As other reviewers have noted, this is a direct sequel to Robert E. Howard's seminal tale "Worms of the Earth", written by a sword & sorcery giant of the third generation: Karl Edward Wagner. As others have also noted, this is about as good as pastiche gets -- and in this case, that is very good.
Bran is one of Howard's most interesting characters; a Pict watching his people decay into savagery, even a subhuman brutishness. He has much of Kull's introspection, but a greater melancholia and an anger and rage at his people's eventual fate that is barely kept in check. Bran did not receive the canon of tales Conan, Solomon Kane or even Kull did, but the ones he did are *very* good and fit into a larger body of Howard's work that chronicles the constant rise and fall of the First Race of Man, and their eventual doom to retreat into the hidden places of the word, there to be remembered in stories of dwarfs and elves -- a parallel doom to the earlier Serpent Folk, the Picts' eternal foes through the long eons, and whom they drove under the earth centuries before Bran's era.

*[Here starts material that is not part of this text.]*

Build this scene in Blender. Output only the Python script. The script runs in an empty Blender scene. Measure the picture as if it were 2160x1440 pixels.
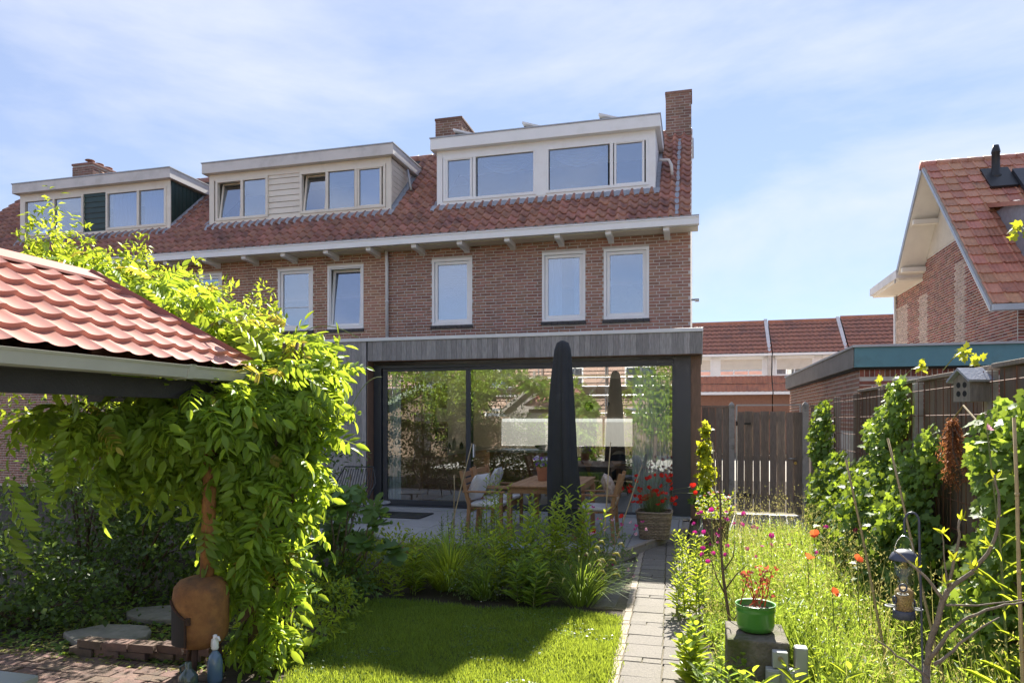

These themes of rise and fall of civilization, of physical and mental degeneration, of hidden histories -- all are baked into Howard's work, but his tales of the Picts (and Bran) range from when he was 16 until his death at 30, and when you read the stories together, there's some loose seaming in which Howard's evolving ideas and backstory don't always neatly fit. Wagner here not only writes a compelling sequel, but uses it as a chance to rectify and smooth over those bumps. In a long chapter that is straight out of Howard's beloved trope of past life or racial memory (and when we are talking about humans, serpent people and beast men, I think 'race' is a fair term!) he creates a syncretic history of the Picts and their war with the Serpent Folk that draws purely from Howard, in a way he would have written it.
So that's a nice touch, and Wagner does a great job of writing in a "Howardian" style without resulting in mimickry. His Bran also feels like Bran, and the expansion of Bran's sister, Morgaine, who is only mentioned in one tale, is nicely done.
Thus, we have some of the key checkpoints for good pastiche:
1. Does the author understand the character? Yes.
2. Does he write convincingly vis-a-vis the original material? Yes.
3. Does the pastiche have a logical place vis-a-vis canon? Yes.
Now the big one:
4. Is the story any good?
Yes! It is very blood and thunder, and fits the mood and fulfills an ominous prediction at the end of "Worms of the Earth" in a way the original author might have gone, had he continued the cycle of stories.
Some like pastiche, some don't. If you do, this is a great example of how it can be done well.